After cooling down at room temperature, remove the cheesecake from its pan and refrigerate.

Neapolitan Cheesecake—Prototype 1 Neapolitan Cheesecake—Prototype 1 (sliced)

Due to converting each of the three batters to only one-third of their full quantities, some of the measurements shown above may seem a bit complicated. In particular, the originally-derived amount of vanilla for the strawberry and chocolate batters is 2/3 of a teaspoon for each of those. But since this may be hard to achieve, increasing the amount slightly to 3/4 of a teaspoon should not have an unfavorable impact (I somehow aimed for somewhere in between).

It needs to be noted that although the middle batter layer came out yellowish, its flavor still was strawberry. The batter did have a pink appearance upon my adding it to the pan, at which point this batter was uncooked. But I was using a drink mix which relied on beet juice and beta carotene for coloring purposes—no artificial colors (and no artificial flavors)! I could only guess that the reddish color got lost in the heat of the baking. I would normally be content about the color outcome of my cheesecakes in general. But given that my latest was a milestone-setting Neapolitan one, I really missed that long-envisioned pink color's presence among the chocolate brown and the vanilla white.

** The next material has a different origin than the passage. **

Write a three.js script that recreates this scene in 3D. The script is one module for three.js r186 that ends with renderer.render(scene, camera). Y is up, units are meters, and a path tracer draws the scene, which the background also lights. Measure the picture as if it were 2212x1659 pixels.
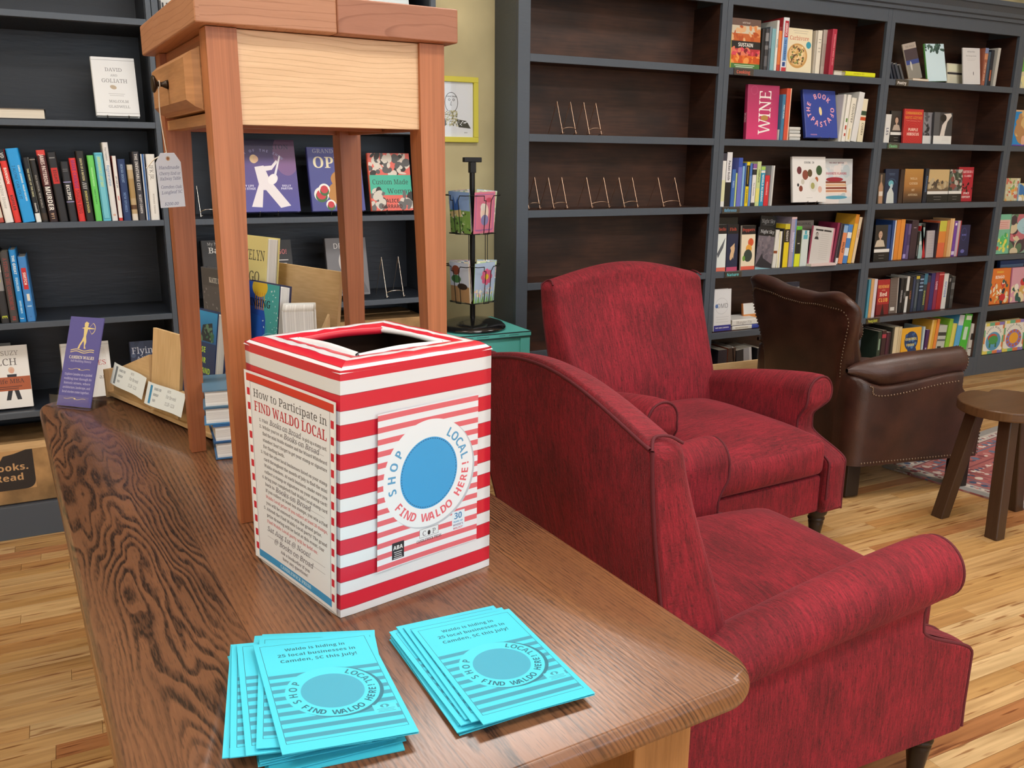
import * as THREE from 'three';
import { RoundedBoxGeometry } from 'three/addons/geometries/RoundedBoxGeometry.js';
import { mergeGeometries, mergeVertices, toCreasedNormals } from 'three/addons/utils/BufferGeometryUtils.js';
import { RectAreaLightUniformsLib } from 'three/addons/lights/RectAreaLightUniformsLib.js';

// ---------------------------------------------------------------- camera, sky, light, exposure
const scene = new THREE.Scene();
const EYE = 1.37, FOCAL = 1883.72, YAW = 26.947 * Math.PI / 180, PITCH = 14.274 * Math.PI / 180, ROLL = 0.494 * Math.PI / 180;
const camera = new THREE.PerspectiveCamera(2 * Math.atan(829.5 / FOCAL) * 180 / Math.PI, 2212 / 1659, 0.05, 60);
camera.position.set(0, EYE, 0);
camera.rotation.set(-PITCH, -YAW, ROLL, 'YXZ');
const renderer = new THREE.WebGLRenderer({ antialias: true });
renderer.toneMapping = THREE.LinearToneMapping;
renderer.toneMappingExposure = 1.04;
renderer.shadowMap.enabled = true;
scene.background = new THREE.Color(0.80, 0.90, 1.0);      // overcast daylight outside the shop window
scene.backgroundIntensity = 3.0;
RectAreaLightUniformsLib.init();
// fluorescent ceiling fittings: [x, z]
const FITTINGS = [[-1.0, -1.7], [1.6, -1.7], [4.2, -1.7], [-1.0, 0.7], [1.6, 0.7], [4.2, 0.7], [0.3, 2.9], [2.9, 2.9]];
const LIGHT_COLOUR = new THREE.Color(1.0, 0.955, 0.90), LIGHT_POWER = 13;
const CEILING = 3.5;

// ---------------------------------------------------------------- helpers
const V = (x, y, z) => new THREE.Vector3(x, y, z);
function rng(seed) { let a = seed >>> 0; return () => { a = (a + 0x6d2b79f5) | 0; let t = Math.imul(a ^ (a >>> 15), 1 | a); t = (t + Math.imul(t ^ (t >>> 7), 61 | t)) ^ t; return ((t ^ (t >>> 14)) >>> 0) / 4294967296; }; }
const lerp = (a, b, t) => a + (b - a) * t, clamp = (x, a = 0, b = 1) => Math.min(b, Math.max(a, x));
const smooth = (a, b, x) => { const t = clamp((x - a) / (b - a)); return t * t * (3 - 2 * t); };
const used = new Map();
function numbered(name) { const n = used.get(name) ?? 0; used.set(name, n + 1); return n ? name + '_' + String(n).padStart(3, '0') : name; }
function shade(o) { o.castShadow = true; o.receiveShadow = true; return o; }
function part(name, geometry, material, parent, label) {
  const m = shade(new THREE.Mesh(geometry, material)); m.name = name; parent.add(m);
  if (label) m.userData.label = label;
  return m;
}
function thing(name, label, category, pos = [0, 0, 0], group) {
  const o = new THREE.Group(); o.name = numbered(name); scene.add(o); o.position.set(...pos);
  o.userData = { label, category }; if (group) o.userData.group = group;
  return o;
}
function single(name, geometry, material, label, category, group) {
  const o = shade(new THREE.Mesh(geometry, material)); o.name = numbered(name); scene.add(o);
  o.userData = { label, category }; if (group) o.userData.group = group;
  return o;
}
function struct(name, geometry, material, parent) {
  const o = geometry ? shade(new THREE.Mesh(geometry, material)) : new THREE.Group(); o.name = name; (parent ?? scene).add(o);
  if (!parent) o.userData.kind = 'structure';
  return o;
}
function copyOf(o, label) { const c = o.clone(); c.name = numbered(o.name.replace(/_\d{3}$/, '')); c.userData = { ...o.userData }; if (label) c.userData.label = label; scene.add(c); return c; }

// photograph measurements: where a sight line meets the plane z = const (walls and shelf fronts are parallel to x)
const FWD = V(Math.sin(YAW) * Math.cos(PITCH), -Math.sin(PITCH), -Math.cos(YAW) * Math.cos(PITCH));
const RIGHT0 = V(Math.cos(YAW), 0, Math.sin(YAW)), UP0 = V(0, 0, 0).crossVectors(RIGHT0, FWD);
const RIGHT = RIGHT0.clone().multiplyScalar(Math.cos(ROLL)).addScaledVector(UP0, Math.sin(ROLL));
const UPV = RIGHT0.clone().multiplyScalar(-Math.sin(ROLL)).addScaledVector(UP0, Math.cos(ROLL));
function project(x, y, z) { const v = V(x, y - EYE, z), w = v.dot(FWD); return [1106 + FOCAL * v.dot(RIGHT) / w, 829.5 - FOCAL * v.dot(UPV) / w, w]; }
function solve(f, a, b) { let fa = f(a); for (let i = 0; i < 44; i++) { const m = (a + b) / 2, fm = f(m); if ((fm > 0) === (fa > 0)) { a = m; fa = fm; } else b = m; } return (a + b) / 2; }
const xAt = (px, y, z) => solve((x) => project(x, y, z)[0] - px, -2, 9);         // x of a picture column at height y
const yAt = (py, x, z) => solve((y) => project(x, y, z)[1] - py, -0.2, 3.2);     // height of a picture row at x

// geometry
function boxUV(g, axis = 0, off = [0, 0]) {      // uv in metres from the dominant face direction, u along the grain axis
  g = g.index ? g.toNonIndexed() : g; const p = g.attributes.position, n = g.attributes.normal, uv = new Float32Array(p.count * 2);
  const P = (i, a) => (a === 0 ? p.getX(i) : a === 1 ? p.getY(i) : p.getZ(i));
  for (let i = 0; i < p.count; i += 3) {
    let s = [0, 0, 0]; for (let k = 0; k < 3; k++) { s[0] += n.getX(i + k); s[1] += n.getY(i + k); s[2] += n.getZ(i + k); }
    s = s.map(Math.abs); const m = s[0] >= s[1] && s[0] >= s[2] ? 0 : s[1] >= s[2] ? 1 : 2;
    const [u, v] = m === axis ? [(axis + 1) % 3, (axis + 2) % 3] : [axis, 3 - axis - m];
    for (let k = 0; k < 3; k++) { uv[(i + k) * 2] = P(i + k, u) + off[0]; uv[(i + k) * 2 + 1] = P(i + k, v) + off[1] + m * 0.37; }
  }
  g.setAttribute('uv', new THREE.BufferAttribute(uv, 2)); return g;
}
function box(w, h, d, x = 0, y = 0, z = 0, r = 0.002, axis = 0, off) {
  const g = r > 0 ? new RoundedBoxGeometry(w, h, d, 1, Math.min(r, w / 2.01, h / 2.01, d / 2.01)) : new THREE.BoxGeometry(w, h, d);
  const q = boxUV(g, axis, off); q.translate(x, y, z); return q;
}
const bx = (x0, x1, y0, y1, z0, z1, r, axis, off) => box(x1 - x0, y1 - y0, z1 - z0, (x0 + x1) / 2, (y0 + y1) / 2, (z0 + z1) / 2, r, axis, off);
function merge(list) { const q = list.map((g) => (g.index ? g.toNonIndexed() : g)); for (const g of q) for (const k of Object.keys(g.attributes)) if (!['position', 'normal', 'uv'].includes(k)) g.deleteAttribute(k); return q.length > 1 ? mergeGeometries(q) : q[0]; }
function tube(points, r, seg = 24, rad = 6, closed = false) { return new THREE.TubeGeometry(points.length > 2 ? new THREE.CatmullRomCurve3(points, closed, 'centripetal') : new THREE.LineCurve3(...points), points.length > 2 ? seg : 1, r, rad, closed); }
function wire(points, r, rad = 5) { const out = []; for (let i = 0; i + 1 < points.length; i++) out.push(tube([points[i], points[i + 1]], r, 1, rad)); for (const p of points) { const s = new THREE.SphereGeometry(r, rad, 4); s.translate(p.x, p.y, p.z); out.push(s); } return merge(out); }
function grid(nu, nv, f, uvf, closedV = false) {      // surface from a function of (i, j)
  const pos = [], uv = [], idx = [];
  for (let i = 0; i <= nu; i++) for (let j = 0; j <= nv; j++) { pos.push(...f(i, j)); uv.push(...uvf(i, j)); }
  const at = (i, j) => i * (nv + 1) + j;
  for (let i = 0; i < nu; i++) for (let j = 0; j < nv; j++) idx.push(at(i, j), at(i + 1, j), at(i, j + 1), at(i + 1, j), at(i + 1, j + 1), at(i, j + 1));
  const g = new THREE.BufferGeometry(); g.setAttribute('position', new THREE.Float32BufferAttribute(pos, 3)); g.setAttribute('uv', new THREE.Float32BufferAttribute(uv, 2)); g.setIndex(idx); g.computeVertexNormals(); return g;
}
function rotated(g, rx = 0, ry = 0, rz = 0) { g.applyMatrix4(new THREE.Matrix4().makeRotationFromEuler(new THREE.Euler(rx, ry, rz))); return g; }

// noise and computed textures
const HASH = (() => { const r = rng(77), t = new Float32Array(65536); for (let i = 0; i < 65536; i++) t[i] = r(); return t; })();
function vn(x, y, px = 256, py = 256) {
  const x0 = Math.floor(x), y0 = Math.floor(y); let fx = x - x0, fy = y - y0; fx = fx * fx * (3 - 2 * fx); fy = fy * fy * (3 - 2 * fy);
  const a = ((x0 % px) + px) % px, b = (((x0 + 1) % px) + px) % px, c = ((y0 % py) + py) % py, d = (((y0 + 1) % py) + py) % py;
  const h = (i, j) => HASH[(i * 251 + j * 577 + ((i * j) & 255)) & 65535];
  return lerp(lerp(h(a, c), h(b, c), fx), lerp(h(a, d), h(b, d), fx), fy);
}
function fbm(x, y, o = 4, px = 256, py = 256) { let s = 0, a = 0.5, n = 0; for (let i = 0; i < o; i++) { s += a * vn(x, y, px, py); n += a; a *= 0.5; x *= 2; y *= 2; px *= 2; py *= 2; } return s / n; }
function texture(w, h, f, srgb = true) {
  const d = new Uint8Array(w * h * 4);
  for (let y = 0; y < h; y++) for (let x = 0; x < w; x++) { const c = f(x / w, y / h), i = (y * w + x) * 4; d[i] = clamp(c[0], 0, 255); d[i + 1] = clamp(c[1] ?? c[0], 0, 255); d[i + 2] = clamp(c[2] ?? c[0], 0, 255); d[i + 3] = 255; }
  const t = new THREE.DataTexture(d, w, h); t.wrapS = t.wrapT = THREE.RepeatWrapping; t.magFilter = THREE.LinearFilter; t.minFilter = THREE.LinearFilter; if (srgb) t.colorSpace = THREE.SRGBColorSpace; t.needsUpdate = true; return t;
}
function scaled(t, u, v, ou = 0, ov = 0) { const c = t.clone(); c.wrapS = c.wrapT = THREE.RepeatWrapping; c.repeat.set(1 / u, 1 / v); c.offset.set(ou, ov); c.needsUpdate = true; return c; }   // the pattern covers u by v metres
const mix3 = (a, b, t) => [lerp(a[0], b[0], t), lerp(a[1], b[1], t), lerp(a[2], b[2], t)];
const std = (o) => new THREE.MeshStandardMaterial(o);
const phys = (o) => new THREE.MeshPhysicalMaterial(o);
function canvas(w, h) { const c = document.createElement('canvas'); c.width = w; c.height = h; return [c, c.getContext('2d')]; }
function canvasTexture(c) { const t = new THREE.CanvasTexture(c); t.colorSpace = THREE.SRGBColorSpace; t.magFilter = THREE.LinearFilter; return t; }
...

I also felt that the crust's cinnamon, although it may have seemed like a normal amount for many other cheesecake flavors (including plain), was too much for Neapolitan. Perhaps the presence of a chocolate batter layer was at least one reason why (I have felt that, in general, chocolate did not go well with cinnamon, which itself did not get included in the crusts for any of my chocolate cheesecakes, at least up to this point).

This one was served, among a modest selection of other refreshments, on Father's Day in June of 2019 at Living Hope Church. There remained about 1/6 of the cheesecake after probably close to half an hour—and I ended up taking that home.